* Aim of the task: How many lines in this data contain the string "pixels"? Reply with the number only.

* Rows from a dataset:
━━━━━━━━━━
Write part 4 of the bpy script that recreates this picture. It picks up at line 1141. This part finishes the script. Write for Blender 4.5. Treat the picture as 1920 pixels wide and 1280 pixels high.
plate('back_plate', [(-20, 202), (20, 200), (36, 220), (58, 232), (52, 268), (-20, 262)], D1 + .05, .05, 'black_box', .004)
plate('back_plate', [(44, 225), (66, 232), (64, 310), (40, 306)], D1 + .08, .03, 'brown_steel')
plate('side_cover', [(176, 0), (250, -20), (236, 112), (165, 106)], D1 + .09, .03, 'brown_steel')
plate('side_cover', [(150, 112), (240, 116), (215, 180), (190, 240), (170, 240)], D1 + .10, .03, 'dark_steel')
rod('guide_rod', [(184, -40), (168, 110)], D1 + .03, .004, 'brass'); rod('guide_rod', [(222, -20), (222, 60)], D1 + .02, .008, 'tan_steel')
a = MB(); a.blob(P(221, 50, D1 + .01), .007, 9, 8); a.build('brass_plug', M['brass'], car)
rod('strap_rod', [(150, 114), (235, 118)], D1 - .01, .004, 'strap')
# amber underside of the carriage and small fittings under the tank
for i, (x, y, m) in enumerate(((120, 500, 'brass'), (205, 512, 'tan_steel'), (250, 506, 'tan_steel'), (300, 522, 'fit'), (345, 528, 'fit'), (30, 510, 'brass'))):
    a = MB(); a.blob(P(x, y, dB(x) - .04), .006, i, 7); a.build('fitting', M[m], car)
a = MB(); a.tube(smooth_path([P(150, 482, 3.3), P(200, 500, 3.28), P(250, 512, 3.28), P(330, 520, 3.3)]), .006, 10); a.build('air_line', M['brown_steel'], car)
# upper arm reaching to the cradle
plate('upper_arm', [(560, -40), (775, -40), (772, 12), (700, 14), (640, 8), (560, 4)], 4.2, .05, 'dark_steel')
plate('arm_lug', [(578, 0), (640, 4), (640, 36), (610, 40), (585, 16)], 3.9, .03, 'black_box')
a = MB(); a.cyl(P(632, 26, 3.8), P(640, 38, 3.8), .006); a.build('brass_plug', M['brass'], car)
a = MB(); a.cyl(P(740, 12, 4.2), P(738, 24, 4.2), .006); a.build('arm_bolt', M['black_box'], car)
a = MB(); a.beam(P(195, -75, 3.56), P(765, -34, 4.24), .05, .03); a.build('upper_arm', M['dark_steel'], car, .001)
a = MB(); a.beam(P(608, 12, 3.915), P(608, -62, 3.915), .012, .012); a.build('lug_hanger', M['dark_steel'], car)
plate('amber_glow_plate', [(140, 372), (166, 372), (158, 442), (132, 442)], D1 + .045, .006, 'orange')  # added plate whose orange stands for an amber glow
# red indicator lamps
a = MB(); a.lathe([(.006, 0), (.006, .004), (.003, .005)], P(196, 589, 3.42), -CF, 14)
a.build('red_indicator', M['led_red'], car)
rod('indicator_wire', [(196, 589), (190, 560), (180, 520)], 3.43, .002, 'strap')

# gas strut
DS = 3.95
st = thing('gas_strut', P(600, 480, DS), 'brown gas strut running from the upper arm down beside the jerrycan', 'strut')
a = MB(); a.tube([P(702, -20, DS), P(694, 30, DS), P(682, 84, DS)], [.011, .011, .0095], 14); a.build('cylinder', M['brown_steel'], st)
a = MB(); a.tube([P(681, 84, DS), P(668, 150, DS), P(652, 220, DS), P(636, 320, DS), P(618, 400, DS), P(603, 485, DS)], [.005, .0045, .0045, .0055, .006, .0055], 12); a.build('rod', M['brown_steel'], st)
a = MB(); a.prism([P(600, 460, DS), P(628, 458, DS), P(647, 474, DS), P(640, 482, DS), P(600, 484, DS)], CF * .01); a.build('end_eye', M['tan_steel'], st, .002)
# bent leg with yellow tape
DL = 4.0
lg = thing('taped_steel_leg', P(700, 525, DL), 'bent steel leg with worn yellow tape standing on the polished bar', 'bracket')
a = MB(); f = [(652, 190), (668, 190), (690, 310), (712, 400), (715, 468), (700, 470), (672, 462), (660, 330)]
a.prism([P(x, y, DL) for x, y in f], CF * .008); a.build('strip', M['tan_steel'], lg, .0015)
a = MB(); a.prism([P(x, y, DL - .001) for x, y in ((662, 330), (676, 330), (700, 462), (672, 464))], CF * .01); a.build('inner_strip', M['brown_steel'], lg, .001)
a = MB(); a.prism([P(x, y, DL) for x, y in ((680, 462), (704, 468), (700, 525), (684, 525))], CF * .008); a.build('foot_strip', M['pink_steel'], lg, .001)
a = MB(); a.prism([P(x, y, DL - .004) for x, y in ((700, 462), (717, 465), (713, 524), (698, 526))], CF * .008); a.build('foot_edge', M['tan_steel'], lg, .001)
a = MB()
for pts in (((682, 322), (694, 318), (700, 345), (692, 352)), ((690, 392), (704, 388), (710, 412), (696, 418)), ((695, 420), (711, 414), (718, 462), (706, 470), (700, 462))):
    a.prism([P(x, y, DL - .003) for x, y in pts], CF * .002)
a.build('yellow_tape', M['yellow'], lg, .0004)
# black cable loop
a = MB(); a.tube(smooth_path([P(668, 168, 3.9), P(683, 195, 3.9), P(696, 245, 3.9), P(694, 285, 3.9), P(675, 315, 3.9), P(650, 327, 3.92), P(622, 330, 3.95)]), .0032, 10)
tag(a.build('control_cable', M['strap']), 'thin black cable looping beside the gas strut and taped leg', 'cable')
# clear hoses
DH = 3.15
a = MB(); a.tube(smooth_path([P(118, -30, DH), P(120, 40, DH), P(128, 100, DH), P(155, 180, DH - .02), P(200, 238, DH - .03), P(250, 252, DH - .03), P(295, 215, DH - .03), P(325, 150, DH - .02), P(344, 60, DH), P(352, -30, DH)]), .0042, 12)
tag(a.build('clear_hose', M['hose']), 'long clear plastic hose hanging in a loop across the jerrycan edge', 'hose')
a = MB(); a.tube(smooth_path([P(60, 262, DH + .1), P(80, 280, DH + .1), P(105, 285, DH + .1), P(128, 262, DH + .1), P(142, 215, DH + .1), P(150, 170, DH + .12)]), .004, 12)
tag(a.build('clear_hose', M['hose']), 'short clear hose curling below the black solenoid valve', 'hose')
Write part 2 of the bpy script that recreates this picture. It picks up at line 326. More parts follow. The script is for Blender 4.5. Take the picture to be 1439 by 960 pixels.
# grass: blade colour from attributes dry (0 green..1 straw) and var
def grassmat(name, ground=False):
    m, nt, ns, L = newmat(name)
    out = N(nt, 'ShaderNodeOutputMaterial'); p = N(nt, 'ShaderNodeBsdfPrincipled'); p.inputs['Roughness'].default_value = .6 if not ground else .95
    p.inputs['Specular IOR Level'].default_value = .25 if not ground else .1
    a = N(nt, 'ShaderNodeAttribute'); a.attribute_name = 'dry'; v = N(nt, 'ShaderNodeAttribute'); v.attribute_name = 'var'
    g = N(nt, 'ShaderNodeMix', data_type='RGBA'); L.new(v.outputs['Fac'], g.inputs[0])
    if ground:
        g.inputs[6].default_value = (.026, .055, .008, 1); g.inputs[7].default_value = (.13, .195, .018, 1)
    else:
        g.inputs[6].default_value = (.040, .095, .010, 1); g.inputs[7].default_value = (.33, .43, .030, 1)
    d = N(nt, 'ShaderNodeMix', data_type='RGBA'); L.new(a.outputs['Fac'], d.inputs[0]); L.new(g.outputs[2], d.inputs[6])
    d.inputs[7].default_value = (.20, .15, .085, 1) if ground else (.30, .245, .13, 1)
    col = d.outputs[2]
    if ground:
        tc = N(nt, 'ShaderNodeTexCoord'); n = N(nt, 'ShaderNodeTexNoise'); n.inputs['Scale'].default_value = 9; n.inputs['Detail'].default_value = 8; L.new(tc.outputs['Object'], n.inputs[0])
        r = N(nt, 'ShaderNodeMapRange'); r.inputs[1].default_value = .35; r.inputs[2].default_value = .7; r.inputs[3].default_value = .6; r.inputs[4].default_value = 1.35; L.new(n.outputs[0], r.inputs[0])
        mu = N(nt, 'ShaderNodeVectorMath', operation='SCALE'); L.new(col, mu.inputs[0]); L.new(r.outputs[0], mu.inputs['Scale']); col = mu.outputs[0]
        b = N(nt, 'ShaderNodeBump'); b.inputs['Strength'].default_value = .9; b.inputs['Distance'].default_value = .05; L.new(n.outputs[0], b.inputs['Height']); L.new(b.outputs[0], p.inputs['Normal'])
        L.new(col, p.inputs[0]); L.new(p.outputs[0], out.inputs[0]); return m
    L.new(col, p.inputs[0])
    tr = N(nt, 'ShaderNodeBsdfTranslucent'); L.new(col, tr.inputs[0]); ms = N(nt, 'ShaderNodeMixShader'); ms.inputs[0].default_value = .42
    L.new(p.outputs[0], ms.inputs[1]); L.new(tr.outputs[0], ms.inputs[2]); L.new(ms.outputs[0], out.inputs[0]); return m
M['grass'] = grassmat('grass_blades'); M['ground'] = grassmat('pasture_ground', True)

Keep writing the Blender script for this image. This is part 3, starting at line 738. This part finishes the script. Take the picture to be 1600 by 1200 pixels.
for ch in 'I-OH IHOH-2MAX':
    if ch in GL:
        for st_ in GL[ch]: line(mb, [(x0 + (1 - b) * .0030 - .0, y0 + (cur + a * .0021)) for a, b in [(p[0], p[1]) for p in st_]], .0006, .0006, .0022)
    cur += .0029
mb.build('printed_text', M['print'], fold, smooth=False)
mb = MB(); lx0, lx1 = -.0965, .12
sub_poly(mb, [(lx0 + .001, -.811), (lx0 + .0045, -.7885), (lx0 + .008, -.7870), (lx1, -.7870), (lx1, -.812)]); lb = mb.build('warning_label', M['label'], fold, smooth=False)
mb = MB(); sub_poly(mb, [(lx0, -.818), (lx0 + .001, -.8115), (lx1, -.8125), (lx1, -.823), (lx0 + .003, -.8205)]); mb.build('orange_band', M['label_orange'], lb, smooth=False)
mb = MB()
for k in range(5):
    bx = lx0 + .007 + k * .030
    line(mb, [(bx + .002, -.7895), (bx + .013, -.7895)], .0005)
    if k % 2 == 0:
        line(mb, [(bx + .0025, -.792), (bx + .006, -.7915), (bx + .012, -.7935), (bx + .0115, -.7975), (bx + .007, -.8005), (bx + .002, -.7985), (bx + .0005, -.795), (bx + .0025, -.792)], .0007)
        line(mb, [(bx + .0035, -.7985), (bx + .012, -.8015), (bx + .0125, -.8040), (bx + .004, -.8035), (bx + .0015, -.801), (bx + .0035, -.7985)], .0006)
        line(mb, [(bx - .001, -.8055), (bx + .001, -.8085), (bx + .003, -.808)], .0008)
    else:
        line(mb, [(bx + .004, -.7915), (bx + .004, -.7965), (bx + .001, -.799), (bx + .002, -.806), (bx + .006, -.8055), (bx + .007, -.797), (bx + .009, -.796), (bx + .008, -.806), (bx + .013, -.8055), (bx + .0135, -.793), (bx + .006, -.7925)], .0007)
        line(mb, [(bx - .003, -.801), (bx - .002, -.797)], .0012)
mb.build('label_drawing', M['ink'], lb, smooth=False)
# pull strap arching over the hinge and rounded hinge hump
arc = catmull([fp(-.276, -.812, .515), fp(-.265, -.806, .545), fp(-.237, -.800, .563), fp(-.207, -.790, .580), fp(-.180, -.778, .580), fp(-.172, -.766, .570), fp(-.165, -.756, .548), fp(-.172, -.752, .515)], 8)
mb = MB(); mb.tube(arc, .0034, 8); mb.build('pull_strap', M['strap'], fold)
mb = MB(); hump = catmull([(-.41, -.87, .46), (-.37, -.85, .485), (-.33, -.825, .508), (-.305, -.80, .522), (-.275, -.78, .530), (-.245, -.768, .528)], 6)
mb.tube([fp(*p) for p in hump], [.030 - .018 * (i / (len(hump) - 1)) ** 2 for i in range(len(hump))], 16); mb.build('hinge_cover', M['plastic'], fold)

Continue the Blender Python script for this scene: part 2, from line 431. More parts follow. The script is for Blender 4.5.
━━━━━━━━━━
* Correct response: 3